Fun_People Archive
23 Feb
Lies on the Landscape--Examples Sought


Date: Fri, 23 Feb 96 17:34:59 -0800
From: Peter Langston <psl>
To: Fun_People
Subject: Lies on the Landscape--Examples Sought

[It's a challenge... -psl]

Forwarded-by: Sapoznik@aol.com
Forwarded-by: garvey@panix.com (Ellen Garvey)
Forwarded-by: Gretchen Adams-Bond <gabond@OREGON.UOREGON.EDU>
To: Multiple recipients of list H-AMSTDY <H-AMSTDY@MSU.EDU>
From: JIM LOEWEN - SOCIOLOGY <JLOEWEN@polyglot.uvm.edu>

I hereby ask the help of AMSTDY folks.  Following the success of LIES
MY TEACHER TOLD ME:  EVERYTHING YOUR AMERICAN HISTORY TEXTBOOK GOT
WRONG (sixth printing, etc.), I have decided to write a sort of
sequel.  It will be titled LIES ON THE LANDSCAPE:  EVERYTHING OUR
HISTORY MARKERS, MONUMENTS, AND MUSEUMS GET WRONG.

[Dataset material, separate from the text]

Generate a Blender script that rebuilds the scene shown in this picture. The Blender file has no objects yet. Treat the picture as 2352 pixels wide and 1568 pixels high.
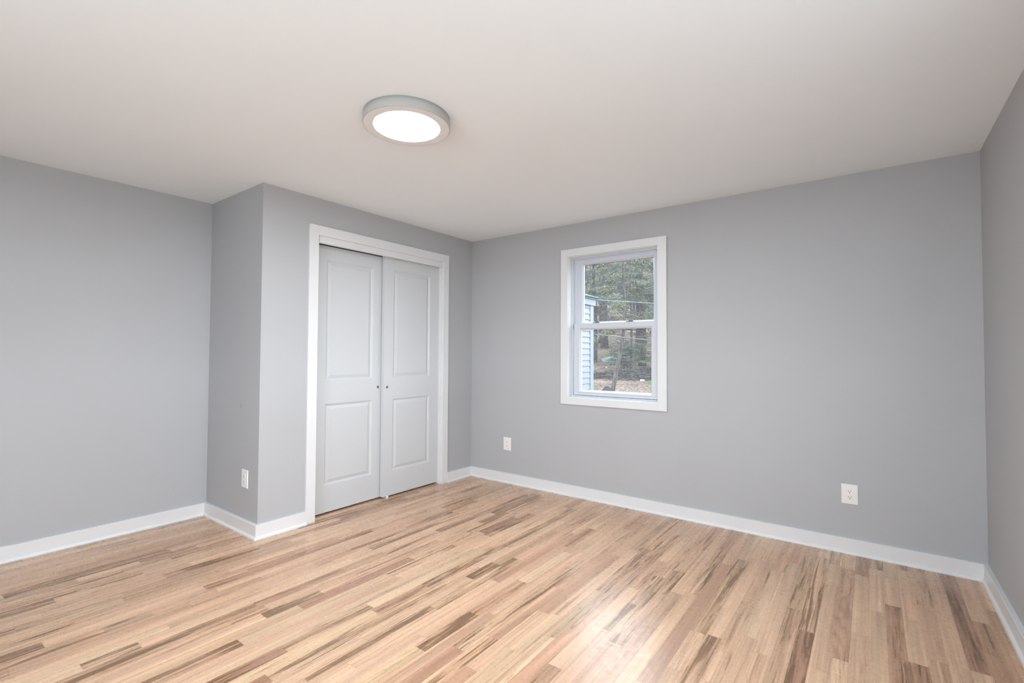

The first "lie" will be "everything," which I may have to remove from
the title.

Can you point me to markers, monuments, etc., that are radically
incomplete?  Or inaccurate?  or one-sided?  I don't mean "The First
Presby. Church was founded in 1881" when the real date was 1883.  I
mean, e.g., this marker in upstate NY:  "Here the settlers were
enduring savage attacks until Gens. Sullivan's campaign in 1779.  As a
result, the frontier was moved over 200 miles west."  Actually, of
course, "the settlers" were Iroquois, and during Sullivan's
savage attack, his men chopped down their orchards, burned their
maize fields, and destroyed their villages.  So the marker needs a
counter-marker, to show how it has turned history upside down.

Also, I'd like nominations for sites that are NOT marked, perhaps
because their event is embarrassing, but SHOULD
be.

And I'd like suggested markers and monuments and exhibits that are
GREAT, that complexly handle complex events, etc.

Thank you for helping!  Should make for an interesting thread?